That’s a lot of school days.
This is not just a climate issue, though. It’s also an inequality issue, because guess which schools don’t have air-conditioning to keep classrooms from overheating. It’s often those with lots of poor students. In Southern areas where it has always been hot, most schools have air-conditioning, but in districts where excessive heat during the school year is becoming more common, air-conditioning is less common, and older school buildings are much less likely to have it.
As the Post’s Laura Meckler and Anna Phillips write, “The suffering is especially acute in cities, which are often significantly warmer than suburbs because of how the built environment amplifies heat—and because racist policies pushed developers to concentrate highways and industry in neighborhoods where people of color lived. Poor and minority neighborhoods that lack trees but have an abundance of pavement, parking lots, large buildings, and other heat-absorbing surfaces bear the brunt.”
According to a Government Accountability Office study, “an estimated 41% of districts need to update or replace heating, ventilation, and air conditioning (HVAC) systems in at least half of their schools, representing about 36,000 schools nationwide that need HVAC updates.”

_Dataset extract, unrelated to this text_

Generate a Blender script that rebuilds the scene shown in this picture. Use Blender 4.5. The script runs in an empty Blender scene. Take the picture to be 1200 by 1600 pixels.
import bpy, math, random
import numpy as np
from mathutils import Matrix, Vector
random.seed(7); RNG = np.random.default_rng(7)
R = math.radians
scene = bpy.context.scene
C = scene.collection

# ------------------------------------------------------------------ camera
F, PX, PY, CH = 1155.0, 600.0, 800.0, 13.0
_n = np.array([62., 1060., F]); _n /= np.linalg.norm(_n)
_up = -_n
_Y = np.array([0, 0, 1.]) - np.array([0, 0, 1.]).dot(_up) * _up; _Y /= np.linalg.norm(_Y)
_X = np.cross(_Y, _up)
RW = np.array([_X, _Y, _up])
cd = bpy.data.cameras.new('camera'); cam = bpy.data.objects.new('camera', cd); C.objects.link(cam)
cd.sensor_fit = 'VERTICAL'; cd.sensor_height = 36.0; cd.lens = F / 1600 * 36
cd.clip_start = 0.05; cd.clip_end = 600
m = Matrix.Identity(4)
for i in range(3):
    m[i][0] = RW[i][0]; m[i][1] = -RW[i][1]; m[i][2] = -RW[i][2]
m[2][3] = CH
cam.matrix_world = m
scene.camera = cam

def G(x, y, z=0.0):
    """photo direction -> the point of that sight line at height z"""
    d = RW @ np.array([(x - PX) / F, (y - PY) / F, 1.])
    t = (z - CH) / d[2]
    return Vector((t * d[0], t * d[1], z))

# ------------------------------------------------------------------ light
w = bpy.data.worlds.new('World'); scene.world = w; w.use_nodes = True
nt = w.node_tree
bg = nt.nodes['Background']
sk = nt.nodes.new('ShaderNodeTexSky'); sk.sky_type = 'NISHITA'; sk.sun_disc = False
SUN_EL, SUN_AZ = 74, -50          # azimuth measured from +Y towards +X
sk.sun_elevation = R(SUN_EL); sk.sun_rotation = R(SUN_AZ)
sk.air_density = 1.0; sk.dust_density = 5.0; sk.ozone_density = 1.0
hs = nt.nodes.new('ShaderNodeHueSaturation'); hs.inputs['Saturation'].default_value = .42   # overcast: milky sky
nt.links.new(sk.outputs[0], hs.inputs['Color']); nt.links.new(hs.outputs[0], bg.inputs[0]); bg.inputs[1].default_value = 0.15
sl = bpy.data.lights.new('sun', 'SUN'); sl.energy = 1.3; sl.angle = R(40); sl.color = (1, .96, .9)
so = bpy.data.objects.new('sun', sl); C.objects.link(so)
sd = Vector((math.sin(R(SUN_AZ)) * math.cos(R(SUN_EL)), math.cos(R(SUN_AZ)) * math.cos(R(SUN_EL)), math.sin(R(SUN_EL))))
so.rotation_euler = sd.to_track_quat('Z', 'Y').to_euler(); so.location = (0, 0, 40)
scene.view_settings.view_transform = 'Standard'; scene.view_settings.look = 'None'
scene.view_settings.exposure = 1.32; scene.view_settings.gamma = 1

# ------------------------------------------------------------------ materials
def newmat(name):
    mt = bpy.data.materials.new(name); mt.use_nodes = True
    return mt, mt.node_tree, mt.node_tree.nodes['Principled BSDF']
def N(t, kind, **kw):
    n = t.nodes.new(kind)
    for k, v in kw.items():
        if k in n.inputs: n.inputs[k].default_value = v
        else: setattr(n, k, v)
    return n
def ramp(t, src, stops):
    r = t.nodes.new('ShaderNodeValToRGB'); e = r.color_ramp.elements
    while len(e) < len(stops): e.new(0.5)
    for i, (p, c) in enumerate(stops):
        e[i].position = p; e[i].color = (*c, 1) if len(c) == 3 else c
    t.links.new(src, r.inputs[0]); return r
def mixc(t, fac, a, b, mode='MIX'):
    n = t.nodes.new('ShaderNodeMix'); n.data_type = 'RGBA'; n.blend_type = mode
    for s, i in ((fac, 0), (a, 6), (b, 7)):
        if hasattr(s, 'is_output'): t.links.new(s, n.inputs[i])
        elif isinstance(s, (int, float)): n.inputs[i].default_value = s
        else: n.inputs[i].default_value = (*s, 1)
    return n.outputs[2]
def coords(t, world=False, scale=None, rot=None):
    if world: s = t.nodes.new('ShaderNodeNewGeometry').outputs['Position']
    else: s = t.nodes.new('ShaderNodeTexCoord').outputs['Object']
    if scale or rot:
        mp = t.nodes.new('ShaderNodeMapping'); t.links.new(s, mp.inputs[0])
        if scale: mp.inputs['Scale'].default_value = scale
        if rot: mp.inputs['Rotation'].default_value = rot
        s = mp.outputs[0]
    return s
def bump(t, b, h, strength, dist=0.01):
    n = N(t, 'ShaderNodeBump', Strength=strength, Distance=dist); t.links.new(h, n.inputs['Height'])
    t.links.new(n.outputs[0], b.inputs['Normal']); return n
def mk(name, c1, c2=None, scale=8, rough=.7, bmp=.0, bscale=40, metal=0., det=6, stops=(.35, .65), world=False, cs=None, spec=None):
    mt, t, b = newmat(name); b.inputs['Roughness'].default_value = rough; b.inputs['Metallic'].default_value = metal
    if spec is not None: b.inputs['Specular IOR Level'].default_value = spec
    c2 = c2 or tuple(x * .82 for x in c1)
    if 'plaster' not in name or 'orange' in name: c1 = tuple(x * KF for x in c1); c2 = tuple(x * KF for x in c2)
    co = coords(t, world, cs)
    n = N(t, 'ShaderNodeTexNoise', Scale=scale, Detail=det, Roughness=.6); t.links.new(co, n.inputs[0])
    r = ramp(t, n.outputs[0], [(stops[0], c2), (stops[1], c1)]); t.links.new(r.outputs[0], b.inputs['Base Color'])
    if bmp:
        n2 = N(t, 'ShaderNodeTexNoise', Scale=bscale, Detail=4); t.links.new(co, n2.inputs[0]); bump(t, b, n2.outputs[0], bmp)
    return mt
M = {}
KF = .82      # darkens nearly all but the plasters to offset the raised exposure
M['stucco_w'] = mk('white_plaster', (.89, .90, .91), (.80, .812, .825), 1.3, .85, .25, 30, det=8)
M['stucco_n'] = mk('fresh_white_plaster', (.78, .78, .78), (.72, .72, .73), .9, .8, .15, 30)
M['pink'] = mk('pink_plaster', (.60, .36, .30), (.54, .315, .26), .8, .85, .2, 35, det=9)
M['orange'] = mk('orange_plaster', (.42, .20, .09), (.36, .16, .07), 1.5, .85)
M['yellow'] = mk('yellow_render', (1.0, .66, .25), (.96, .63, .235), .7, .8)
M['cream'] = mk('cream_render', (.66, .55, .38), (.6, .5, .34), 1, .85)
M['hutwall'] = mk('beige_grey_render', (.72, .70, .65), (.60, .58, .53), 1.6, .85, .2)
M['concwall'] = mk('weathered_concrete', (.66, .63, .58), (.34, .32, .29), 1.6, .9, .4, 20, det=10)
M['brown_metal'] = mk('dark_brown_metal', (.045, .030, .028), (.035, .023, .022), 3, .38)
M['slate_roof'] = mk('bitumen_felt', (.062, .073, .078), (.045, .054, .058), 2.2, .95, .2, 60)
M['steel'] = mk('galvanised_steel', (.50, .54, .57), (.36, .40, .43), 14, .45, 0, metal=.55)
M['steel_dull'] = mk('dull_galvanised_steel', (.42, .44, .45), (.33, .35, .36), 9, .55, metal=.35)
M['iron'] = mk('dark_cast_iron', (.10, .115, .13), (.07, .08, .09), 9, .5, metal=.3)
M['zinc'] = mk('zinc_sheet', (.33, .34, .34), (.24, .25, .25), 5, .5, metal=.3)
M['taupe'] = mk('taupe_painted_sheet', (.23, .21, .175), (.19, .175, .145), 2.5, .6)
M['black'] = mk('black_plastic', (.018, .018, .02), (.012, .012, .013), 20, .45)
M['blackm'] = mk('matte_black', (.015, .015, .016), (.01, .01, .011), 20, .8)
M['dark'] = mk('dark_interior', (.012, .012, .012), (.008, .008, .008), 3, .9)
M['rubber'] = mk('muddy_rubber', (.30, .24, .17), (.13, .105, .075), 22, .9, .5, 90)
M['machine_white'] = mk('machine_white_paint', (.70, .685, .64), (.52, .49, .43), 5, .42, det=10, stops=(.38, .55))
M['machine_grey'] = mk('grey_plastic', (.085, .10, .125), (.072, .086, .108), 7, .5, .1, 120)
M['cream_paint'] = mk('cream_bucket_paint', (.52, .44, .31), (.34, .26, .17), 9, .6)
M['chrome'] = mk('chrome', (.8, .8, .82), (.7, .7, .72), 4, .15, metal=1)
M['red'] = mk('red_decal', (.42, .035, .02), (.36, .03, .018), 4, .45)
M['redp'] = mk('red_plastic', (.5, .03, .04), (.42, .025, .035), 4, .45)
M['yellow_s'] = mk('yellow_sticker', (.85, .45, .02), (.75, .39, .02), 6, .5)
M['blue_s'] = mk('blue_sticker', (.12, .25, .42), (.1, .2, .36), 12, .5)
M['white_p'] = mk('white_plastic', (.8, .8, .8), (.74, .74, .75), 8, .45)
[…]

On May 31, Philadelphia city council member Helen Gym connected the dots on the several issues colliding to force her city’s schools to close early:
Gym when on to call for a Green New Deal for Philly Schools. But it’s not just Philadelphia facing these issues, and this needs more than a city-by-city response. It needs a broader understanding that the climate emergency is already here, and an all-of-the-above response that treats this as a climate issue, an education issue, an infrastructure issue, and an inequality issue.